In Europa sarebbero quasi 311 miliardi (due terzi nella sola Londra) e 238 miliardi in America. Secondo i calcoli di Schulmeister, infatti, la tassa avrebbe un effetto modesto sulle normali operazioni di Borsa in azioni e obbligazioni. Un’ aliquota dello 0,1% (un 10 per mille) ne scoraggerebbe il 7%, mentre quella dello 0,05% ridurrebbe l’ effetto ad un meno 3,8%. E’ l’ oceano dei derivati che sarebbe sconvolto: il 10 per mille farebbe saltare l’ 80% degli scambi attuali di opzioni, futures, swap nelle Borse e il taglio si ridurrebbe solo al 70%, nel caso di aliquota dimezzata. Solamente un’ aliquota minima (un uno per mille) conterrebbe la potatura al 30%.
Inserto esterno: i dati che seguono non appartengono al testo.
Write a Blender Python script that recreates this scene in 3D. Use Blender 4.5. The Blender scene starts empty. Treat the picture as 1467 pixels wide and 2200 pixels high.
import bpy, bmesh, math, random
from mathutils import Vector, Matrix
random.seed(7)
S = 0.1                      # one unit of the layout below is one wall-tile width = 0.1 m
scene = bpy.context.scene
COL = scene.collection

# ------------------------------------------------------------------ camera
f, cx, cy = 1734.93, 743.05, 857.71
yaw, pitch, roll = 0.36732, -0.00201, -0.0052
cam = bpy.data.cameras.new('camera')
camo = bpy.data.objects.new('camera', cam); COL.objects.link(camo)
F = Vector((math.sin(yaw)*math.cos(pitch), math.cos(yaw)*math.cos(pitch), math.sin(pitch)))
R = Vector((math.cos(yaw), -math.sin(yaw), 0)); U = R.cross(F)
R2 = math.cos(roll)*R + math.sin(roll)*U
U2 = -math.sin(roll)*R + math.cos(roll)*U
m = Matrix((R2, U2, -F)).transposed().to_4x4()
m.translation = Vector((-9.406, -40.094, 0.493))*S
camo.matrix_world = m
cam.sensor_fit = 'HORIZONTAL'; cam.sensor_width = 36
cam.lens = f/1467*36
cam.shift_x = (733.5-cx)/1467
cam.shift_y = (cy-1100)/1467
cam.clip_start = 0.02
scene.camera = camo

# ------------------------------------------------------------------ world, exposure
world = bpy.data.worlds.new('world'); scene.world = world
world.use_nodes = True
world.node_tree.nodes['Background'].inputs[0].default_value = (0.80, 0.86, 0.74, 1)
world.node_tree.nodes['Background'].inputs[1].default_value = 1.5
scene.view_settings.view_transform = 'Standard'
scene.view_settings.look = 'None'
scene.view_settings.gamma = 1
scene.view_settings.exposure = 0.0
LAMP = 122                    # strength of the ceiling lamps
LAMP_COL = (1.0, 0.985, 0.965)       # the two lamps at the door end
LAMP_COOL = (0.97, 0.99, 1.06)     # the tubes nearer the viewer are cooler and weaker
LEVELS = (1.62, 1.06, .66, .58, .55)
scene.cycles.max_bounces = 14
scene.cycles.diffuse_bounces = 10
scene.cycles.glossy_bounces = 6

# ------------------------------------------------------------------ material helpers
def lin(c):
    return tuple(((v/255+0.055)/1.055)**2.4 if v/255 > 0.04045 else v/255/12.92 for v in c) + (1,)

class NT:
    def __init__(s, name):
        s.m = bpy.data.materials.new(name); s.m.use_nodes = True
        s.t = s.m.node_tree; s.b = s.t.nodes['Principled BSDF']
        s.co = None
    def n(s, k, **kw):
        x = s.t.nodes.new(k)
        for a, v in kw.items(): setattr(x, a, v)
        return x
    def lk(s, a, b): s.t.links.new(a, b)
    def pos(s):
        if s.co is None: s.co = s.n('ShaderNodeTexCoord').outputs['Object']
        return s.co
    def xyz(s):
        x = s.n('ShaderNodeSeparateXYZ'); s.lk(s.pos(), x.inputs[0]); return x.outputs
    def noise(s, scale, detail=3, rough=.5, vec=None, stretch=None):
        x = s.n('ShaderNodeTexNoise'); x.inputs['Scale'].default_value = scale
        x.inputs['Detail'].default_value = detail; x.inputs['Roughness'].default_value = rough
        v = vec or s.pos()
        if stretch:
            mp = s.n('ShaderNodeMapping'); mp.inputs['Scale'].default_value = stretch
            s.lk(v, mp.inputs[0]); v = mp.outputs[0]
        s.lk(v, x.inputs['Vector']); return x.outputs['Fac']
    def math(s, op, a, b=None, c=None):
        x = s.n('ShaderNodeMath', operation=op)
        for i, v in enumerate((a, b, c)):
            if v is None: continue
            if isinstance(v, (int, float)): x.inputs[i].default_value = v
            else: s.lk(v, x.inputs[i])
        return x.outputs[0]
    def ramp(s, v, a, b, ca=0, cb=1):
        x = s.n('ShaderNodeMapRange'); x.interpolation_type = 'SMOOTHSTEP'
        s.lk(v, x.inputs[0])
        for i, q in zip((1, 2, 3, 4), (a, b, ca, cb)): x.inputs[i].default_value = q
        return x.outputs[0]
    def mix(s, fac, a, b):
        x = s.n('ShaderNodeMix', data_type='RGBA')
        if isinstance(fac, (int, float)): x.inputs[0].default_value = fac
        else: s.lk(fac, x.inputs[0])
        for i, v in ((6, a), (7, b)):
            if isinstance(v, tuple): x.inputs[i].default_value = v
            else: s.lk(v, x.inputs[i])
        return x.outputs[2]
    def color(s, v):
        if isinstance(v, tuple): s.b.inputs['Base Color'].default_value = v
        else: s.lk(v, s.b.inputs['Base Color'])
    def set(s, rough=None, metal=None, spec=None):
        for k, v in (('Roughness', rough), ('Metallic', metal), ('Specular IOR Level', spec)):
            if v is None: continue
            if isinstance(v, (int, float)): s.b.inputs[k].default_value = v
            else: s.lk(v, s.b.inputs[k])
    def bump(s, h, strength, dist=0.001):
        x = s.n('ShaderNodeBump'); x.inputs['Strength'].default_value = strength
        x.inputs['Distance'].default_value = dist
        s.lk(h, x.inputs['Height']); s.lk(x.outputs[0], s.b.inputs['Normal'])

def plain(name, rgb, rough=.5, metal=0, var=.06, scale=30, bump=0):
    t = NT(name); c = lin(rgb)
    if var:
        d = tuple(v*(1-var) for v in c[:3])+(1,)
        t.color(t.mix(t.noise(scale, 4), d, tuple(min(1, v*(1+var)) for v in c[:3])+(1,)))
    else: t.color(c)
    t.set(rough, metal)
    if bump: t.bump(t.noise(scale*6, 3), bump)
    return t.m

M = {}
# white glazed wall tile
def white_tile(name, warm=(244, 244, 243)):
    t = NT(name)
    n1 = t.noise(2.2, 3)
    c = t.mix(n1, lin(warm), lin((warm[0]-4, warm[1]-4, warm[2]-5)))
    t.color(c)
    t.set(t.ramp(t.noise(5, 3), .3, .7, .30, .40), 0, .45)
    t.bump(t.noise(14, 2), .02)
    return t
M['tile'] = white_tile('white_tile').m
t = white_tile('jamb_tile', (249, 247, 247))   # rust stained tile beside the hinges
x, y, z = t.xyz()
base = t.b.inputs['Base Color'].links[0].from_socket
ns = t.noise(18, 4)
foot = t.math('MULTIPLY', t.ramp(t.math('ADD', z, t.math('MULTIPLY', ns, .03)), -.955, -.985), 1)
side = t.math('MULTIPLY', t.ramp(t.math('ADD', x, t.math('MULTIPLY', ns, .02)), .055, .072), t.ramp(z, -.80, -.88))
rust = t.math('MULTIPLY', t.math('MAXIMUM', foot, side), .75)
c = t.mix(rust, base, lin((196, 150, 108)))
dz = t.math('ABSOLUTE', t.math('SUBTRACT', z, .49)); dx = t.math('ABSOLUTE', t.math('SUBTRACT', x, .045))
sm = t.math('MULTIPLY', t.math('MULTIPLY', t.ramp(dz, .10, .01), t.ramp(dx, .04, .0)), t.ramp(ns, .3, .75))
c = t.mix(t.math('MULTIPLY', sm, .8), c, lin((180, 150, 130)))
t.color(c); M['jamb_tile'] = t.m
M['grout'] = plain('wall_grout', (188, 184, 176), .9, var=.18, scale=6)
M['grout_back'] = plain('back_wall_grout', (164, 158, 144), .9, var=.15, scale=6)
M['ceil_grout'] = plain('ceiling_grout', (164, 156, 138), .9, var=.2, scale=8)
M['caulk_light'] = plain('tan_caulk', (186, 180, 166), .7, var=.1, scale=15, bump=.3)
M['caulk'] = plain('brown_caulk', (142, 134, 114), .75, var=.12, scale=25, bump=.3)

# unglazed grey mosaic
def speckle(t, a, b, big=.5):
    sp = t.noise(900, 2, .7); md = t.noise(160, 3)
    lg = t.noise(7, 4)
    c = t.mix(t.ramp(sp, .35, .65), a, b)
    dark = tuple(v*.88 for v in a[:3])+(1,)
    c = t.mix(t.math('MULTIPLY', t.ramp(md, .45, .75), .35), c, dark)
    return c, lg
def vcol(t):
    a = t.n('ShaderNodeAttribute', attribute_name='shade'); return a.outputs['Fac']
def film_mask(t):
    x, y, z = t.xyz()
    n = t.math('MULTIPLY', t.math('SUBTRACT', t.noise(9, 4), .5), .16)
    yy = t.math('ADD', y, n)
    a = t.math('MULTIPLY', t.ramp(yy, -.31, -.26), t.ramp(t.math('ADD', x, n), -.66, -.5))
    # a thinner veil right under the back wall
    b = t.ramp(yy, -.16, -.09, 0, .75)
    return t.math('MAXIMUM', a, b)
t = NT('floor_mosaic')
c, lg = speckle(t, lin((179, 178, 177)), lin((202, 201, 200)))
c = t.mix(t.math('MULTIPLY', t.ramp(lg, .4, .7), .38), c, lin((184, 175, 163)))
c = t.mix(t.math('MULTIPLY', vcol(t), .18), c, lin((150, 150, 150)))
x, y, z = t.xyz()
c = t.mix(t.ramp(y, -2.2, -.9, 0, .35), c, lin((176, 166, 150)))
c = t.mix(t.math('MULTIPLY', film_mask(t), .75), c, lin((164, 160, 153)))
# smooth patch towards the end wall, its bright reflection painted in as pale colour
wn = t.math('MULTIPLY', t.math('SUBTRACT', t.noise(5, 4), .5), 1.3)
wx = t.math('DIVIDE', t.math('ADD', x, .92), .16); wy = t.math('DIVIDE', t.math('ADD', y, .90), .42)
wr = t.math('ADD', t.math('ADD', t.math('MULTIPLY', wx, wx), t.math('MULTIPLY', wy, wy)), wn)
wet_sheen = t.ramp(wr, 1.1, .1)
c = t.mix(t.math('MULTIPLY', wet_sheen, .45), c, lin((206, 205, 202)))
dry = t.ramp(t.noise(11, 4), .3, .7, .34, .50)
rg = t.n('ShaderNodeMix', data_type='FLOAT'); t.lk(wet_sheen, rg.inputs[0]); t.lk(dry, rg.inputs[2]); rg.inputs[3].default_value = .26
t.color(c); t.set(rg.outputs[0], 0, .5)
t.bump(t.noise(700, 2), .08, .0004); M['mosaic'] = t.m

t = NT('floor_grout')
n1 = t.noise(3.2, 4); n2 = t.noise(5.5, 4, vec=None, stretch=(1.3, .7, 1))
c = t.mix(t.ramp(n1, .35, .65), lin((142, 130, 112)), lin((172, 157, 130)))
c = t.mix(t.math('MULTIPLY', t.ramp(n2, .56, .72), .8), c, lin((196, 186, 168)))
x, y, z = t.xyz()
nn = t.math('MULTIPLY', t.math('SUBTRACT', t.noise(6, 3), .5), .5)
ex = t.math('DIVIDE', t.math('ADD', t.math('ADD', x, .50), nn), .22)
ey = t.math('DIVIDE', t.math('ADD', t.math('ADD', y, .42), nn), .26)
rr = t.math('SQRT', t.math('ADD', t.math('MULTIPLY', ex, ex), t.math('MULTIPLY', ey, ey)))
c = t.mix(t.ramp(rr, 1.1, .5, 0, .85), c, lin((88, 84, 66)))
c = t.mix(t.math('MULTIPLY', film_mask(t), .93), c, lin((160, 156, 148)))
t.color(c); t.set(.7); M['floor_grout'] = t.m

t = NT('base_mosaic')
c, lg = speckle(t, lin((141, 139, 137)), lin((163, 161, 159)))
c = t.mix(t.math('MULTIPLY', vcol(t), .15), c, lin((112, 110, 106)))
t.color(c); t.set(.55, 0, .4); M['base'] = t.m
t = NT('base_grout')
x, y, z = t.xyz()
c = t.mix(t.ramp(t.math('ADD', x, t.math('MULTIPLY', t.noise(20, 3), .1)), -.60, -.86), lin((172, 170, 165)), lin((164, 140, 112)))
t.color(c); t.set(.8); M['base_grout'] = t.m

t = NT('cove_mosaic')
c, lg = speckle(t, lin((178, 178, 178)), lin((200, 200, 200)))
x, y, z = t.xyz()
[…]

Nonostante questo selvaggio disboscamento, l’ esplosione della nuova finanza e la frenesia degli scambi di cui si nutre sono tali che il grosso del gettito verrebbe comunque dai derivati. A livello mondiale, lo 0,05% sulle normali compravendite spot in Borsa frutterebbe solo una cinquantina di miliardi di dollari. Gli scambi di derivati in Borsa, invece, produrrebbero 315 miliardi di dollari, a cui si aggiungerebbero 290 miliardi di dollari dalle operazioni over-the-counter, cioè direttamente fra due controparti (con l’ intermediazione di una banca). Come uno studio dell’ Fmi, ugualmente di queste settimane, anche il Wifo non vede particolari difficoltà tecniche di applicazione della tassa, nel mondo computerizzato della finanza di oggi, sia che venga riscossa nelle Borse, o che questo avvenga presso le banche o i broker che fanno da intermediari.

Numerosi problemi restano aperti: quale aliquota applicare, chi incassa, a cosa destinare il gettito. Ma il vero problema è l’ estensione della tassa, ovvero se tutto il mondo la applica oppure no. Tutto il mondo, in realtà, è un termine eccessivo. Né l’ Fmi, né il Wifo credono ad una migrazione in massa dei traffici off-shore, verso le isole Cayman o un atollo polinesiano. Gli stessi scambi ad alta frequenza, gestiti nello spazio di frazioni di secondo, devono avvenire relativamente vicino ai server delle Borse principali: qualche migliaio di chilometri significano microsecondi di ritardo nelle trasmissioni, che risulterebbero letali per gli operatori. Il punto, dunque, è che la tassa venga applicata nei centri finanziari più importanti. Parigi e Berlino potrebbero tranquillamente applicare la Tobin Tax. Ma il rischio di una migrazione dei traffici sarebbe reale. Questo rischio ha un nome preciso: Londra.

Il destino della Tobin Tax, in altre parole, è nelle mani, più di ogni altro, del governo inglese. Senza la City, tuttora la maggior piazza al mondo, ad esempio, per gli scambi valutari, il gettito mondiale si ridurrebbe da 650 a 450 miliardi di dollari l’ anno, con l’ aliquota dello 0,05%. Soprattutto, le Borse dell’ Europa continentale rischierebbero l’ asfissia. Vent’ anni fa, Stoccolma istituì una sorta di Tobin Tax nazionale. Ma, invece, del 5 per mille, la tassa era dell’ 1 o 2%. Il risultato fu lo svuotamento della Borsa svedese, per questo Fmi e Wifo raccomandano aliquote basse.